● Written request: The lines below are to be quoted exactly, from the first through the one that contains "sc.camera = cam".

[start Extracted information]

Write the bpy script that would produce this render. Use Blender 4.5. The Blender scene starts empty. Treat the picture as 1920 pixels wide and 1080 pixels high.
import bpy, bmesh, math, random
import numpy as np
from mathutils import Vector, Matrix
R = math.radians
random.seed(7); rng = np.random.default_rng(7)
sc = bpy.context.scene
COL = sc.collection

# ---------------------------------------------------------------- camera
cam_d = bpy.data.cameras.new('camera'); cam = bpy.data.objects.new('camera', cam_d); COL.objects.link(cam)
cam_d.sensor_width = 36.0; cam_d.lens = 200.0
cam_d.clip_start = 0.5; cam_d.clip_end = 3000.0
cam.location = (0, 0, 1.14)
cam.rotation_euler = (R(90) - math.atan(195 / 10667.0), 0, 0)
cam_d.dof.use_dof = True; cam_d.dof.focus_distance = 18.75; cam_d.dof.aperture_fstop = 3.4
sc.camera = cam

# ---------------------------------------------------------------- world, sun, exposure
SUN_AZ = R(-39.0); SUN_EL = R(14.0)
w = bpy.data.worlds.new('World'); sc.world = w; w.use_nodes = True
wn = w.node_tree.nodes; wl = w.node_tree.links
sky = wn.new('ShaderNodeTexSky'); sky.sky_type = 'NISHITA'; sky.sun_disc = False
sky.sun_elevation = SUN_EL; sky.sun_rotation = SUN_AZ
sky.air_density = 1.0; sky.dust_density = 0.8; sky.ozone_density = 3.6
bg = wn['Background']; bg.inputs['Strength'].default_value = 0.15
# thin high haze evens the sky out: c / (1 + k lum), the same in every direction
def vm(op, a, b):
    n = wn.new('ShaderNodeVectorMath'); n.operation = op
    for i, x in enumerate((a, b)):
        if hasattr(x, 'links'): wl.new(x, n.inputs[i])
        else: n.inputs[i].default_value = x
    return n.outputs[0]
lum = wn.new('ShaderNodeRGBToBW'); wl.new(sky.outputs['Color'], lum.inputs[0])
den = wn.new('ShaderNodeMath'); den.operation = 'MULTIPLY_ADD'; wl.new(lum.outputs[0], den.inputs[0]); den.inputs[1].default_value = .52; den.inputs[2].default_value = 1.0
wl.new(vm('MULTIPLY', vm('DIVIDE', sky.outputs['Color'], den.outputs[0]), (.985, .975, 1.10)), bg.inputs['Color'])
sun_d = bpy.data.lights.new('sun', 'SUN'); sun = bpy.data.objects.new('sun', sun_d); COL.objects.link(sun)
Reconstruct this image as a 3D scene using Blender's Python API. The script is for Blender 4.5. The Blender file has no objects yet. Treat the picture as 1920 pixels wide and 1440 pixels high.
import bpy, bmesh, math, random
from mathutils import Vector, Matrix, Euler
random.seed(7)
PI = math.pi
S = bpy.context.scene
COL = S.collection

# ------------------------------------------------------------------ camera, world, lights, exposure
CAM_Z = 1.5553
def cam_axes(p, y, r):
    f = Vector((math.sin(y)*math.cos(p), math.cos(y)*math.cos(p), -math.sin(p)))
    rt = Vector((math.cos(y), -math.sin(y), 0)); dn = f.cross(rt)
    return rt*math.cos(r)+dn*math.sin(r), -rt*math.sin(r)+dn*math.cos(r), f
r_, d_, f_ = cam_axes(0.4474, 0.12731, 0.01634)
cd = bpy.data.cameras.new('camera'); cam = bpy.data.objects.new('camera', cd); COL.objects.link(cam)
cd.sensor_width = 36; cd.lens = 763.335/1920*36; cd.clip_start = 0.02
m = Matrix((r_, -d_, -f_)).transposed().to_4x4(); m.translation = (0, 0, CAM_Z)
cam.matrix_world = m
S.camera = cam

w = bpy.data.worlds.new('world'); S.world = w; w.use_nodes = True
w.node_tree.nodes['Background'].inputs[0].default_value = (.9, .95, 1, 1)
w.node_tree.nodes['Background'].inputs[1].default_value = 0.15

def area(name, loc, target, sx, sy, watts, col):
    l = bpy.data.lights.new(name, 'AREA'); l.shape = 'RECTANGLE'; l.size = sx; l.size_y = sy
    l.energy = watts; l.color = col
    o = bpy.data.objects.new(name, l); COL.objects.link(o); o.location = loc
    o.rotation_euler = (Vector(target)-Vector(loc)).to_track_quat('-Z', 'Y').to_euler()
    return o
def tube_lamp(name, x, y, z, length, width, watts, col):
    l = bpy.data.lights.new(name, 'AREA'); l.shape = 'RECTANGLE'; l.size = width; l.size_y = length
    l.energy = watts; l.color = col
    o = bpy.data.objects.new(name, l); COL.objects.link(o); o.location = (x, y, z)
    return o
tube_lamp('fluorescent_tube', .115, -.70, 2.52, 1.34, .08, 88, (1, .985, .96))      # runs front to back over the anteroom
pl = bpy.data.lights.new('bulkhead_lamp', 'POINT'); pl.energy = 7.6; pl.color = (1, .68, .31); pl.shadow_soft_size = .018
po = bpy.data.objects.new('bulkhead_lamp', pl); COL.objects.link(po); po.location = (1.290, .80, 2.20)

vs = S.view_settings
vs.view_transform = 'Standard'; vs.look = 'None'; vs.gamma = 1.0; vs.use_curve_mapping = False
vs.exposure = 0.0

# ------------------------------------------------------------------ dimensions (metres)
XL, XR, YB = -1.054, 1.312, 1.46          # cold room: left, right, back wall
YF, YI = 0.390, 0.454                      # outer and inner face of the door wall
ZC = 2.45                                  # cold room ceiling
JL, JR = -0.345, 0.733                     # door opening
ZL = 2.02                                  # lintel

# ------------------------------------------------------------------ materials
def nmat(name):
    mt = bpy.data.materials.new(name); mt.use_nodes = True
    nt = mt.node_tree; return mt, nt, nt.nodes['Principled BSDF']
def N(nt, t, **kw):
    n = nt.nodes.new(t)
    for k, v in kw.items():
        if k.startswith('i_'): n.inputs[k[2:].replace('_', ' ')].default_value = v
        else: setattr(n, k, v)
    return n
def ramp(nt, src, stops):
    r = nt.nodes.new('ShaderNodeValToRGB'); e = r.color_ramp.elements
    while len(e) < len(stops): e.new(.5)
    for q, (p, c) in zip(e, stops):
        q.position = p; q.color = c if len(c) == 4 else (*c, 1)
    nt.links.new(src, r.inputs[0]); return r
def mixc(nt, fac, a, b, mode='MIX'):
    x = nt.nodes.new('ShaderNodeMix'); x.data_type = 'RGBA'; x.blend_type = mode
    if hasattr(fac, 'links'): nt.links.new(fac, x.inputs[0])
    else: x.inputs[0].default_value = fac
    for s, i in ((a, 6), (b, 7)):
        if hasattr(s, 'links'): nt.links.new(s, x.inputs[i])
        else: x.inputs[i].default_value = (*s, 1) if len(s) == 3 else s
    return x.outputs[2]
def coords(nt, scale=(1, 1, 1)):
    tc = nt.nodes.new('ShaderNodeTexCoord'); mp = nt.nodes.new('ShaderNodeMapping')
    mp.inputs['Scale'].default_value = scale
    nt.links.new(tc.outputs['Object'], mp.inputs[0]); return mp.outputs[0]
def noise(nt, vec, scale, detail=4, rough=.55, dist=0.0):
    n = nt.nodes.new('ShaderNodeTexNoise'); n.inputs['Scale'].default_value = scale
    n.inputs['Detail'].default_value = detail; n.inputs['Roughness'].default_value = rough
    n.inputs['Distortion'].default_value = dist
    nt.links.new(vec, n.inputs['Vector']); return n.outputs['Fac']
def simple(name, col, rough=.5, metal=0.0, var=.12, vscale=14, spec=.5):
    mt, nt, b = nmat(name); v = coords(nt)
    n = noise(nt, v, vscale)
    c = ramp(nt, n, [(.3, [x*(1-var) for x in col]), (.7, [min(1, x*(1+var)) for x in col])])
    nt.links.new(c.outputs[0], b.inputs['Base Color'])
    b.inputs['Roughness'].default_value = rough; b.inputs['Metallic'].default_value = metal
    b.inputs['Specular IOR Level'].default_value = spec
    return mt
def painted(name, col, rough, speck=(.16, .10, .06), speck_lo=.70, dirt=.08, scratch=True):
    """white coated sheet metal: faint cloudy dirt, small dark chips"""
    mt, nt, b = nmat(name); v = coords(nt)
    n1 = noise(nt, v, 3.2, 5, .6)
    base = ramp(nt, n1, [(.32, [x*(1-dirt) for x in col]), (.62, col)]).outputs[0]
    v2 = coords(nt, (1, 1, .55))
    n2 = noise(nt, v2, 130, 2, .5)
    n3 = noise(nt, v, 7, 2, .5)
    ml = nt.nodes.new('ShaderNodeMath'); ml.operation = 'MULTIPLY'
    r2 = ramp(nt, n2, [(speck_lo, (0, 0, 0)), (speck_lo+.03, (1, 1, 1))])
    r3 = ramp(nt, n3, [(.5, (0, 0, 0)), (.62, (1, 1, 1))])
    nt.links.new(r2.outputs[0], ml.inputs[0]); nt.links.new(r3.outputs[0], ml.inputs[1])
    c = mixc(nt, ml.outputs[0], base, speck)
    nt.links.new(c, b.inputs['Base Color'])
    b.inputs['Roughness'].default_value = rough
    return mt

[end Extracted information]

● Expected output:
Write the bpy script that would produce this render. Use Blender 4.5. The Blender scene starts empty. Treat the picture as 1920 pixels wide and 1080 pixels high.
import bpy, bmesh, math, random
import numpy as np
from mathutils import Vector, Matrix
R = math.radians
random.seed(7); rng = np.random.default_rng(7)
sc = bpy.context.scene
COL = sc.collection

# ---------------------------------------------------------------- camera
cam_d = bpy.data.cameras.new('camera'); cam = bpy.data.objects.new('camera', cam_d); COL.objects.link(cam)
cam_d.sensor_width = 36.0; cam_d.lens = 200.0
cam_d.clip_start = 0.5; cam_d.clip_end = 3000.0
cam.location = (0, 0, 1.14)
cam.rotation_euler = (R(90) - math.atan(195 / 10667.0), 0, 0)
cam_d.dof.use_dof = True; cam_d.dof.focus_distance = 18.75; cam_d.dof.aperture_fstop = 3.4
sc.camera = cam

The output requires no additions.